Attorneys working on the litigation dealing with the Deepwater Horizon rig explosion and oil plume can expect to deal with novel questions of punitive damages, economic injuries, and the interaction of the Oil Pollution Act of 1990 on the existing body of state, federal and maritime law, participants in the Gulf Coast Oil Symposium said Tuesday.

The symposium, organized by the New Orleans Bar Association at the Sheraton New Orleans hotel, is a measure of just how engrossing the legal issues facing plaintiff and defense attorneys alike are expected to be. “We’ve never done a seminar in response to a specific event,” said Loretta Larsen, executive director of the bar association.

Attorneys who represented plaintiffs in the litigation over the Exxon Valdez tanker grounding in 1989 offered their words of wisdom.

Minneapolis attorney Karen Hanson Riebel said that time is the enemy. By the time the litigation settled, 20 percent of her 32,000 class members had died. After nearly two decades of litigation, class members received an average of $15,000 each for their losses.

Riebel said that fishing catch records from the state will be extremely important for establishing people’s economic damages. She and her legal team also used population loss, fishery closures and impact on the market and seafood prices.

Richard Lockridge, a principal of the firm where Riebel works, recounted what he described as the “disgraceful” path of court rulings that knocked down the punitive damages from the original 1994 jury verdict of $5 billion to $507.5 million in 2008.

In its 2008 decision, the U.S. Supreme Court said that for maritime cases, there must be a one-to-one ratio of punitive damages to compensatory damages. But Lockridge said that the opinion also noted that reckless steps to enhance profits could make an argument for greater punitive damages, and he believes that the nation’s high court might support punitive damages of three times the compensatory award in the Deepwater Horizon case, because early investigations show multiple corporate mistakes. The 3-to-1 ratio is what most states with caps on punitive damages allow.

“A careful reading of that case suggests that if the facts are more egregious than in the Valdez, the ratio might go as high as 3:1,” Lockridge said.

Clues to corporate strategy

Lockridge also outlined what he expected to be the corporate strategy of BP, the company that leased the rig from owner Transocean Ltd.

In the Exxon Valdez litigation, Exxon kept emphasizing what a good company it was, how states supported offshore oil drilling, and how the nation, as a policy, wants cheap oil and gas. The company also emphasized how much it paid in fines, in the clean-up, and how sorry it was. The company also noted that it had pleaded guilty to several misdemeanors. He believes BP will use the same playbook.

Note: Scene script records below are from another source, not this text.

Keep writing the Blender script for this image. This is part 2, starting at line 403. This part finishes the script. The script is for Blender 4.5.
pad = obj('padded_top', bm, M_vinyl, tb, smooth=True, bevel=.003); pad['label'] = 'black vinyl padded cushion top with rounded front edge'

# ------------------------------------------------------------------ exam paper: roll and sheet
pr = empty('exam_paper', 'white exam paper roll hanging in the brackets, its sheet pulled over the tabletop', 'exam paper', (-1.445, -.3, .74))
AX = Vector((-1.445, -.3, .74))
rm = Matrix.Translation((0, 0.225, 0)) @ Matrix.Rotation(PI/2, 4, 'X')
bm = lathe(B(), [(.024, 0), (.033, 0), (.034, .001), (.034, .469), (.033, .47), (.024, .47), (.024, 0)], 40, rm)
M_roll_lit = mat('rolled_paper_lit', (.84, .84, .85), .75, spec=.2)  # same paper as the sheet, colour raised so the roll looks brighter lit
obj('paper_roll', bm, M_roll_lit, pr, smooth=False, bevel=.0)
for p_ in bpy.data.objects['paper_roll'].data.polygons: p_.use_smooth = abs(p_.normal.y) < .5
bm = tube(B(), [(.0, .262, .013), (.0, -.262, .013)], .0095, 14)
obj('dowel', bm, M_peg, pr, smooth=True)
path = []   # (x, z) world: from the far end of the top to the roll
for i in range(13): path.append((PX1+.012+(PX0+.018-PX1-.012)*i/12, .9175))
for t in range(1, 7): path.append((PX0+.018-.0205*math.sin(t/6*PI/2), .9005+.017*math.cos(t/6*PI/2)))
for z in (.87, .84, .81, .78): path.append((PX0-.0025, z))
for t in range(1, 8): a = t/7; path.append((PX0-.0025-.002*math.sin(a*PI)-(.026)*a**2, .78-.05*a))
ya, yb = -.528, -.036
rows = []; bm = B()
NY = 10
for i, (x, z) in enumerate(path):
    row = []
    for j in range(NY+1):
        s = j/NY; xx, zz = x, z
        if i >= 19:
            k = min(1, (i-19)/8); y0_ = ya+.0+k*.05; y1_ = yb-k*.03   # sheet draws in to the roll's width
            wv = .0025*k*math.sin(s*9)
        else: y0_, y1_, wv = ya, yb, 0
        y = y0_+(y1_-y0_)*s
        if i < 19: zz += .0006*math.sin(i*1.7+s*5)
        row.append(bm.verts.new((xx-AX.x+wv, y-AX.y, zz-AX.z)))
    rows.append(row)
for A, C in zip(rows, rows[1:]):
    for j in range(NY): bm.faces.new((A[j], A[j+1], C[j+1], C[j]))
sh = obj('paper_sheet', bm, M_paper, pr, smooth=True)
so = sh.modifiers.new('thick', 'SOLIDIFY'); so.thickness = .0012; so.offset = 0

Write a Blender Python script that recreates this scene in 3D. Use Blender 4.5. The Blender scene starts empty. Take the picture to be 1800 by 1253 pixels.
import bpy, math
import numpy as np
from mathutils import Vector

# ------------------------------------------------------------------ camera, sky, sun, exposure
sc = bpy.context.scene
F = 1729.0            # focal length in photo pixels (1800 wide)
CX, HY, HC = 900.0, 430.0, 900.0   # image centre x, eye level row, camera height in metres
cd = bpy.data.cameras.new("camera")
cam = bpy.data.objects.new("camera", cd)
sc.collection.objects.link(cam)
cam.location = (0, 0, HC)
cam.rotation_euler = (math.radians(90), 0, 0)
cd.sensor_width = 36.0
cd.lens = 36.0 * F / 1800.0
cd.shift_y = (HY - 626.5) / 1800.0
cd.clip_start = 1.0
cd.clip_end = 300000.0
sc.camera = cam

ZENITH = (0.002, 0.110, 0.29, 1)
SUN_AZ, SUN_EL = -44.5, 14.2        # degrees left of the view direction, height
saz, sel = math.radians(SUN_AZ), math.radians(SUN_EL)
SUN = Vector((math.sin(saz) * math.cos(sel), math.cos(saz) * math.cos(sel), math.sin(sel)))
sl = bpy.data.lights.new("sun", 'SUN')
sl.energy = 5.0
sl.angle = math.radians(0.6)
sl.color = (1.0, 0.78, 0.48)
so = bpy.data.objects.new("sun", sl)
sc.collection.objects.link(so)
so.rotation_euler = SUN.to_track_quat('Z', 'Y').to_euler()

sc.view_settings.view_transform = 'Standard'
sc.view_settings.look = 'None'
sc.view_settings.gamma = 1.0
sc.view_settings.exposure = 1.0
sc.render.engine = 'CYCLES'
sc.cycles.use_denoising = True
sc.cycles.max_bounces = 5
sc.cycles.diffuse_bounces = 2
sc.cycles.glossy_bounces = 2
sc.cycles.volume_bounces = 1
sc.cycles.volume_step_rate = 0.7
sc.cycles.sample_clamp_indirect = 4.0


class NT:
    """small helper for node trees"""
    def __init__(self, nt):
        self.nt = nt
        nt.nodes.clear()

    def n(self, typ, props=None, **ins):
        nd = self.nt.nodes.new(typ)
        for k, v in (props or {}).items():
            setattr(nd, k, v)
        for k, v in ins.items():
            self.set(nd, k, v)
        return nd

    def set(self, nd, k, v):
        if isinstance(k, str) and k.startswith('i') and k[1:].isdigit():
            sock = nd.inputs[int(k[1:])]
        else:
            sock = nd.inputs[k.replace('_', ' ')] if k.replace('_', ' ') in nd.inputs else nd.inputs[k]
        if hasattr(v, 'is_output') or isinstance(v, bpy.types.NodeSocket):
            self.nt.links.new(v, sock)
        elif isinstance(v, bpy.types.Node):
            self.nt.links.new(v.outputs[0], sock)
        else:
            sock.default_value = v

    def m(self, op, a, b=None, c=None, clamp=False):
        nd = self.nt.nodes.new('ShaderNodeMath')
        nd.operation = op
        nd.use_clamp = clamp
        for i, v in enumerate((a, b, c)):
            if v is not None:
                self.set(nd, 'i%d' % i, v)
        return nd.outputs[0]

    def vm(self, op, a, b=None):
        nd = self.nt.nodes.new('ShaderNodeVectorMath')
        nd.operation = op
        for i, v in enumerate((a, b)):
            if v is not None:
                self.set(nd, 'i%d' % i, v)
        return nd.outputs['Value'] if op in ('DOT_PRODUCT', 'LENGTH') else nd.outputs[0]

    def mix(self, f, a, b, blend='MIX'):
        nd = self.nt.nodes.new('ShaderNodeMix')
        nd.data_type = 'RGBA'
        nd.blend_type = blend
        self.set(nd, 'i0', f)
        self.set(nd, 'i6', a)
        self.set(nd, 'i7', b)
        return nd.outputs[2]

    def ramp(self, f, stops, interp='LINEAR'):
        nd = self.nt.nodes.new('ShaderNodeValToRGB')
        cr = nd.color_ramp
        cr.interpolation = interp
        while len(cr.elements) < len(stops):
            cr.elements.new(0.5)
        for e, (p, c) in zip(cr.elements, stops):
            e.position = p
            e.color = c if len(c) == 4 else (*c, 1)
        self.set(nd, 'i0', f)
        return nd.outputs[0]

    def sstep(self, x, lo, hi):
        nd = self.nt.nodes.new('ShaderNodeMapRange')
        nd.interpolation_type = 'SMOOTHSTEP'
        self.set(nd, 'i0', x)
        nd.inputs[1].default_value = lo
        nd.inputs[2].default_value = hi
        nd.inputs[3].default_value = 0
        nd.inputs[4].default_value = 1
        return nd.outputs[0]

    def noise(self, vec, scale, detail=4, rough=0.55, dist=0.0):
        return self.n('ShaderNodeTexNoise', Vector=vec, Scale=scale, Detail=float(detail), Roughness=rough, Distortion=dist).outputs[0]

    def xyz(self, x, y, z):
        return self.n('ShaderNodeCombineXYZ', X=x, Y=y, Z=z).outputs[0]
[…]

Exxon Valdez panelists said their litigation was complex, but predicted that the situation with the Deepwater Horizon will be even tougher. It’s an unmeasurable amount of oil affecting more people across at least four states, with the federal and state courts in each of those states potentially involved, and multiple defendants.

Meanwhile, Thomas Galligan, a maritime attorney who is president of Colby-Sawyer College in New Hampshire and who will be testifying before Congress on Thursday, noted that the Deepwater Horizon rig explosion highlights some gaps and inconsistencies in the laws that are likely to apply to the many people affected by the disaster.

In maritime law, the Jones Act and Death on the High Seas Act don’t deal with “loss of society,” or compensation for economic loss to survivors. But the branch of the Death on the High Seas Act that deals with aviation does allow for loss of society.

Meanwhile, the Oil Pollution Act of 1990 sets out a framework for dealing with economic losses and indirect economic losses, but it doesn’t dealt with personal injury or wrongful death.

“There’s an inconsistency there,” Galligan said. “We ought to look at the whole panoply of laws.”

Multiple grounds on which to collect

Walter Leger, a Louisiana Jones Act attorney who is representing several governmental bodies in the litigation, said that under the Oil Pollution Act of 1990, the law passed after the Exxon Valdez to create a special environmental law to deal with oil spills, the state and individual parishes have multiple grounds on which to collect.

They should be compensated the cost of their efforts to prevent, mitigate or minimize the discharge of oil. They are also entitled to compensation for loss of revenues, damage to real and personal property, increased cost of public services.

The state of Louisiana will probably be in the situation of having to seek redress under OPA rather than the Louisiana Oil Spill Prevention and Response Act, because OPA is a stronger law than what the state has on the books. That means that the state faces the risk that any suits it filed will get removed to federal court. But Mississippi and Alabama have stronger state laws dealing with water pollution, so they have a real choice about how to pursue their grievances.

Midday, lunch speaker James Carville stirred up the crowd.

“I say to the administration, don’t forget criminal law. If someone needs to go to jail, so be it,” Carville stormed from a podium next to a map of the Gulf of Mexico. “If they broke the law, go to Angola. They’re waiting on you.”